There will be a version with built-in LTE connectivity, which will also get a memory bump, giving it 1.5GB of RAM rather than the 768MB in the other models. And there’s the same 230mAh battery in the 40mm model as found in the first generation Active, which is a little bit disappointing as one always hopes for a battery boost in sequel gadgets.

If you’re getting the feeling there’s a lot of business as usual here, then we’re afraid it’s the same on the software side. Samsung hasn’t pushed the boat out on adding new software features, though Bixby is apparently better integrated with the watch’s apps, though we couldn’t put this to the test on Samsung’s stand.

And there’s scope for Samsung to add more software into the mix later on down the line, but Samsung Health still remains the main fitness app on the watch, which isn’t one of our favourite bits of fitness and health tracking software.

However, there is another major change to the Galaxy Watch Active 2, and that’s the return of the rotating bezel seen with older Samsung smartwatches like the Galaxy Watch. Only this time, the bezel doesn’t actually rotate. Rather, it uses a touch-sensitive band to enable rotary navigation of the watch’s apps and software, without relying on moving parts.

It’s early days, but we rather liked this take on a rotating bezel. It’s reasonably accurate at translating our touches into movements through the watch’s app wheel interface. There’s a pleasing bit of haptic feedback, which helps make the whole process of navigating a suite of apps and digital watch faces – loaded with information ranging from steps and heart rate to weather and calendar alerts – more intuitive.

How well such a feature works when running or doing other sweat-generating exercise we don’t know, as the phone was tethered to the stand and a serious looking German security guard was staring at us somewhat threateningly. But the touchscreen display is pretty responsive, meaning should you want to check your heartbeat while running, you can simply swipe to a watch face with the heart rate readout on it, instead of using the touch-sensitive bezel.

Nevertheless, the new pseudo-rotating bezel is a nice addition, and prevents us from feeling a bit too disappointed at the lack of other changes to the smartwatch.

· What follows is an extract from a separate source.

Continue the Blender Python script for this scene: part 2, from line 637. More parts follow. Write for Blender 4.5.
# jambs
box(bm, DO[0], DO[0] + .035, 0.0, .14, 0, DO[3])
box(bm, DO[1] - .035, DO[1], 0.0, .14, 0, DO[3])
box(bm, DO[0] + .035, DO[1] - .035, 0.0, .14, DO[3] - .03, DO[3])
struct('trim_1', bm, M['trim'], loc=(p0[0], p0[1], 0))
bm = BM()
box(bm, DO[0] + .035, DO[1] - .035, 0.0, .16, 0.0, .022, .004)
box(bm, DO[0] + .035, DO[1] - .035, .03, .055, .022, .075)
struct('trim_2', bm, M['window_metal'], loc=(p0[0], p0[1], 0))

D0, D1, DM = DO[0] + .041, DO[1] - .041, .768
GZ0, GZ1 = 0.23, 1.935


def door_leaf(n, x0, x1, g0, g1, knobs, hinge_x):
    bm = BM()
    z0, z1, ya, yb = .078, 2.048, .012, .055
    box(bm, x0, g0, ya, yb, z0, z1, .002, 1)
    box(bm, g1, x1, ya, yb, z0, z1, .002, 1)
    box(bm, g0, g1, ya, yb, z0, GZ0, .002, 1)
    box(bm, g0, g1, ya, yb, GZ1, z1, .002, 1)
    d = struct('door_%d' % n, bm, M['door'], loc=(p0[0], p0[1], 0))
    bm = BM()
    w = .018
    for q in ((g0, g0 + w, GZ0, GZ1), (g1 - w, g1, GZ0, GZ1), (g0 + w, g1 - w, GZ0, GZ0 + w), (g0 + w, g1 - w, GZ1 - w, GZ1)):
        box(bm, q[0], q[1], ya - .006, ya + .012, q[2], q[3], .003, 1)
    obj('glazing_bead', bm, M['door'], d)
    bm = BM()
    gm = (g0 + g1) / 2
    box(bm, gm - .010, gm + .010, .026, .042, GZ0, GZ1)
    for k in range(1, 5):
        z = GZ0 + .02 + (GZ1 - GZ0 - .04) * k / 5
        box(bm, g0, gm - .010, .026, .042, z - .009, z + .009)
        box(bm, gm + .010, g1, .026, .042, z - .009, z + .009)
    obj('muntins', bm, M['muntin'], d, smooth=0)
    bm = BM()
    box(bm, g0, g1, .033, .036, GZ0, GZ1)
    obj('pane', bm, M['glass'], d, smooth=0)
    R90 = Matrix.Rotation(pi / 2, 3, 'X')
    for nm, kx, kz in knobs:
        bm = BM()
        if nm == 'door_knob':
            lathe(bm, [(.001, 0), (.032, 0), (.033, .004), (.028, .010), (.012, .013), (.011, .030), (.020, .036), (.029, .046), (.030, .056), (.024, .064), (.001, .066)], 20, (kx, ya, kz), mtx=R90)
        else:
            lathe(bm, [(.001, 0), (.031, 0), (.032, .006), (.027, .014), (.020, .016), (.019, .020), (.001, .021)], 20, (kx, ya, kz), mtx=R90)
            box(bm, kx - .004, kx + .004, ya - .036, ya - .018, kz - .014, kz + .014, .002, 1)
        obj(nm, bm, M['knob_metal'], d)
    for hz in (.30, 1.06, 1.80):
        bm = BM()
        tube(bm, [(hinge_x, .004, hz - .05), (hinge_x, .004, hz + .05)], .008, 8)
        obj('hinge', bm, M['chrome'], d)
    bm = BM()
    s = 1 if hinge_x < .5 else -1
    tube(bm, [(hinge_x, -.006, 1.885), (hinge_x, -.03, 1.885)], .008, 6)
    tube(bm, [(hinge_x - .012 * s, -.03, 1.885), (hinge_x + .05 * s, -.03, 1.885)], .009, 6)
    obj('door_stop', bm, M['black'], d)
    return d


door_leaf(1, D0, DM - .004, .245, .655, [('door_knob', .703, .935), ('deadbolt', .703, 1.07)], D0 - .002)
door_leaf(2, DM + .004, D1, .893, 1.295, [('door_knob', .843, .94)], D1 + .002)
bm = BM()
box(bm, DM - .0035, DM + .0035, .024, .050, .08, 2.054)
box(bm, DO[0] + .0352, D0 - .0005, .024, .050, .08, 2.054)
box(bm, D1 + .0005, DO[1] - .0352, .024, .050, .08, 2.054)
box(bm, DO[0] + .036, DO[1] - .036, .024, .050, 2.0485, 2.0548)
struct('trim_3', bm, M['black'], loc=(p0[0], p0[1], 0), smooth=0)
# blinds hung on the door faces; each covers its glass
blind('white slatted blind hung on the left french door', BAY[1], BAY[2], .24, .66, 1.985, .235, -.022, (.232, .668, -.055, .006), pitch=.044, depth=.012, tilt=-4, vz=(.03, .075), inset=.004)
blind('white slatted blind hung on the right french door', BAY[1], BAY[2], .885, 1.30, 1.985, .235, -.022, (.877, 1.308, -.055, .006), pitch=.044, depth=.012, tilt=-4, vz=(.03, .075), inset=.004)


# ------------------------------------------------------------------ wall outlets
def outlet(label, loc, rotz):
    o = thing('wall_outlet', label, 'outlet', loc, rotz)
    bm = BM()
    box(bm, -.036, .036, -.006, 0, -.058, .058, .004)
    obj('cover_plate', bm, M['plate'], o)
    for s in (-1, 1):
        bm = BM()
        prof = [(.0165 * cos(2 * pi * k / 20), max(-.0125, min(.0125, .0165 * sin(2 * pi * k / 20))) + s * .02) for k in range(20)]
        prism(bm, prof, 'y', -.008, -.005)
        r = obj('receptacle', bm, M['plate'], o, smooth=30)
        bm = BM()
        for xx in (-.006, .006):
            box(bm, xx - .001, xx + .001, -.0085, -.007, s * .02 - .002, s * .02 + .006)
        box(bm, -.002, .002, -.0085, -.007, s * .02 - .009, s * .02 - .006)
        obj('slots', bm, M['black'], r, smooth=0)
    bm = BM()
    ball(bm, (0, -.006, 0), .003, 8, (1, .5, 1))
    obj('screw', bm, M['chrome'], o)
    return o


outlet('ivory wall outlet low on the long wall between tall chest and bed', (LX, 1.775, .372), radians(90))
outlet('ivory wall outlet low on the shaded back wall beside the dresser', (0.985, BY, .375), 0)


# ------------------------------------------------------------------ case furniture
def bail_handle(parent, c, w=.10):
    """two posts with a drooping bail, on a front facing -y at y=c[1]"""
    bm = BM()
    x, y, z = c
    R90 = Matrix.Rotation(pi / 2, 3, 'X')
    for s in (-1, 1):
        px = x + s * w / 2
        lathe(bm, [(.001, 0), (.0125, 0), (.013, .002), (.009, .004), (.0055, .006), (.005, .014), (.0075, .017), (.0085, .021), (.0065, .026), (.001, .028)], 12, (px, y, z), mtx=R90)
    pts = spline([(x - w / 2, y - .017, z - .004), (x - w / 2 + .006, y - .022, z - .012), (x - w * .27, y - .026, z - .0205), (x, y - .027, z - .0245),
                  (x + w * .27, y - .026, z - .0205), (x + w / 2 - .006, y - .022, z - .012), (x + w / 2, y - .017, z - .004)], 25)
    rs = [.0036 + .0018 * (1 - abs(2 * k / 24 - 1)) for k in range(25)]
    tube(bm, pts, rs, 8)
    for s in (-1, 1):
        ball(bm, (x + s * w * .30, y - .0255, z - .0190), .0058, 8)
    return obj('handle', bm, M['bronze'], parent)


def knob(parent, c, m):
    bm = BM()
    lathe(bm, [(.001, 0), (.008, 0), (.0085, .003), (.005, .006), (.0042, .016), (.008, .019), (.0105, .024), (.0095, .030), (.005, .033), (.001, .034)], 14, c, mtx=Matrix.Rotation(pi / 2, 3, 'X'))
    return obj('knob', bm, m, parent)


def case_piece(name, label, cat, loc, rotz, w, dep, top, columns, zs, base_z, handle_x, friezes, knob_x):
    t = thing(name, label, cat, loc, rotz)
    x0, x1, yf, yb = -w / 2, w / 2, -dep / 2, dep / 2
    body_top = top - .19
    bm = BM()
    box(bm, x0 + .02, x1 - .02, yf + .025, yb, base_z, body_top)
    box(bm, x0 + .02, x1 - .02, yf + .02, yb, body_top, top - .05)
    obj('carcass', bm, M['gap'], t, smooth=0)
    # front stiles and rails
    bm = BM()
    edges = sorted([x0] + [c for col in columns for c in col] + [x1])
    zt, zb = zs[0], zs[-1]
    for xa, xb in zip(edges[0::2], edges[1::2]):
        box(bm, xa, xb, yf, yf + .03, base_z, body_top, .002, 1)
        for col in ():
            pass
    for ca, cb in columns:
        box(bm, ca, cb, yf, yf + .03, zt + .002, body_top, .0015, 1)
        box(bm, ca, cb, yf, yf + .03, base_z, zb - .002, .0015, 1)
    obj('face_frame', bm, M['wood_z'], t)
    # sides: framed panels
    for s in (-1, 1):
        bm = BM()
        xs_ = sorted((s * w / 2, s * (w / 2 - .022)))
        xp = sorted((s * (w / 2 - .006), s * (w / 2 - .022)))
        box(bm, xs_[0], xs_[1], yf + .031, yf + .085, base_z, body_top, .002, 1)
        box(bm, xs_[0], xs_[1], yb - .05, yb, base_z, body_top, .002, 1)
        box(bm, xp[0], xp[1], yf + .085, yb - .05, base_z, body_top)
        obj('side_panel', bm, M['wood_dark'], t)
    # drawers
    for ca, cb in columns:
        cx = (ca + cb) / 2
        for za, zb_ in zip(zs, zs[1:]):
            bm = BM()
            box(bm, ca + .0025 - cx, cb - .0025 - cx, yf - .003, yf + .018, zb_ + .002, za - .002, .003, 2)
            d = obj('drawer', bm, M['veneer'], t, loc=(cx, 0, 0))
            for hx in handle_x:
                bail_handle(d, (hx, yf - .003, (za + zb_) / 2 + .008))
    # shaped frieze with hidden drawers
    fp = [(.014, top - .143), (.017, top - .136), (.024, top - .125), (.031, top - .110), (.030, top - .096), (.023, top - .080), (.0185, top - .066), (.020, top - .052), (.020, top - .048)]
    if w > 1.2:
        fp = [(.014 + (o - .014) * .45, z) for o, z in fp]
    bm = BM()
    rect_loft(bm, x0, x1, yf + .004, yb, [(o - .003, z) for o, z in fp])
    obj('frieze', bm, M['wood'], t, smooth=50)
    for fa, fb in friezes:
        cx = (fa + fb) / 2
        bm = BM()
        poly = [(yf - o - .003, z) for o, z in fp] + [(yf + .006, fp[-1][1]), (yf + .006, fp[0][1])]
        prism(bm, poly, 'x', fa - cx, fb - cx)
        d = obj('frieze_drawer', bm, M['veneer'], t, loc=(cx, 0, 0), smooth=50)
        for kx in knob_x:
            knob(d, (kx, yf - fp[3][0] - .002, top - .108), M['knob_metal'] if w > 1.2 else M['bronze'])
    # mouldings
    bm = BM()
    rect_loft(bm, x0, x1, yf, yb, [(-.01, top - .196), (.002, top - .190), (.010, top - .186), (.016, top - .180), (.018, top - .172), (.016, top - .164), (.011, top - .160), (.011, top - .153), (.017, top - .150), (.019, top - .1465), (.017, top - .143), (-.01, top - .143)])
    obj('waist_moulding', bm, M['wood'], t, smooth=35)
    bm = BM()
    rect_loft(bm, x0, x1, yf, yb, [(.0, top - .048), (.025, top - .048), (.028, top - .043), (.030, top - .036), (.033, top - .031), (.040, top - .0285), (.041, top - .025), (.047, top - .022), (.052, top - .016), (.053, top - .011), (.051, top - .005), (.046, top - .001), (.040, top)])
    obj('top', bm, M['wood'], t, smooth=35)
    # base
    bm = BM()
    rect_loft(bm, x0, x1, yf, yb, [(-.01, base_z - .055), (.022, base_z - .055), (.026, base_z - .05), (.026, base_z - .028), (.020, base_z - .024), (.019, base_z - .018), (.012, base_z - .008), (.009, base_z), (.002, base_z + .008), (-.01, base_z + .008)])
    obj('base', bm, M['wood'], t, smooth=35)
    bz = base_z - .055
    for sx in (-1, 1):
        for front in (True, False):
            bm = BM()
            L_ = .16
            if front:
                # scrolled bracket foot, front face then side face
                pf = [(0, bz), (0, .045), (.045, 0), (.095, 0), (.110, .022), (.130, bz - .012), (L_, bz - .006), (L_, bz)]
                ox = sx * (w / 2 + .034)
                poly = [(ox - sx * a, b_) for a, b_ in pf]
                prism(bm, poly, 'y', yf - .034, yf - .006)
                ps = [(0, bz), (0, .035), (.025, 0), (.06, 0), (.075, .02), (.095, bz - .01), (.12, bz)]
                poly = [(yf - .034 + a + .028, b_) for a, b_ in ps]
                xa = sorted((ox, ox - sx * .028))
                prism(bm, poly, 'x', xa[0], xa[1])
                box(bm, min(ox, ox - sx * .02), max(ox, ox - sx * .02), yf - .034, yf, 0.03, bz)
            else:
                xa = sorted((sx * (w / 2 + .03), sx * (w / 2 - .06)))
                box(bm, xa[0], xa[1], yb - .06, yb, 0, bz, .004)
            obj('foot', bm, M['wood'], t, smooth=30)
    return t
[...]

Moving on to colour options, there are three to choose from: Cloud Silver, Aqua Black, Pink Gold. The names may raise an eyebrow but they are easy enough on the eye, though the black looks the slickest and most practical for everyday wear.

Samsung Galaxy Watch Active 2 review: First impressions

For a starting price of £269 for the 40mm version and a top price of £419 for the 44mm LTE model, the Galaxy Watch Active 2 is noticeably more expensive than its predecessor, which cost £220 when we reviewed it. That’s quite a premium to pay for some minor upgrades.

If you’re after your first smartwatch, then the Galaxy Watch Active 2 is shaping up to be a decent one, though we’re not 100% convinced it’ll be a go-to fitness tracker. If you have the older model, then you’ll have to weigh up whether an ECG sensor and a faux rotating bezel with haptic feedback is worth it.

We’ll know more when we have the Galaxy Watch Active 2 in to review properly. But we’re tentatively optimistic it could shape up to be a strong wearable.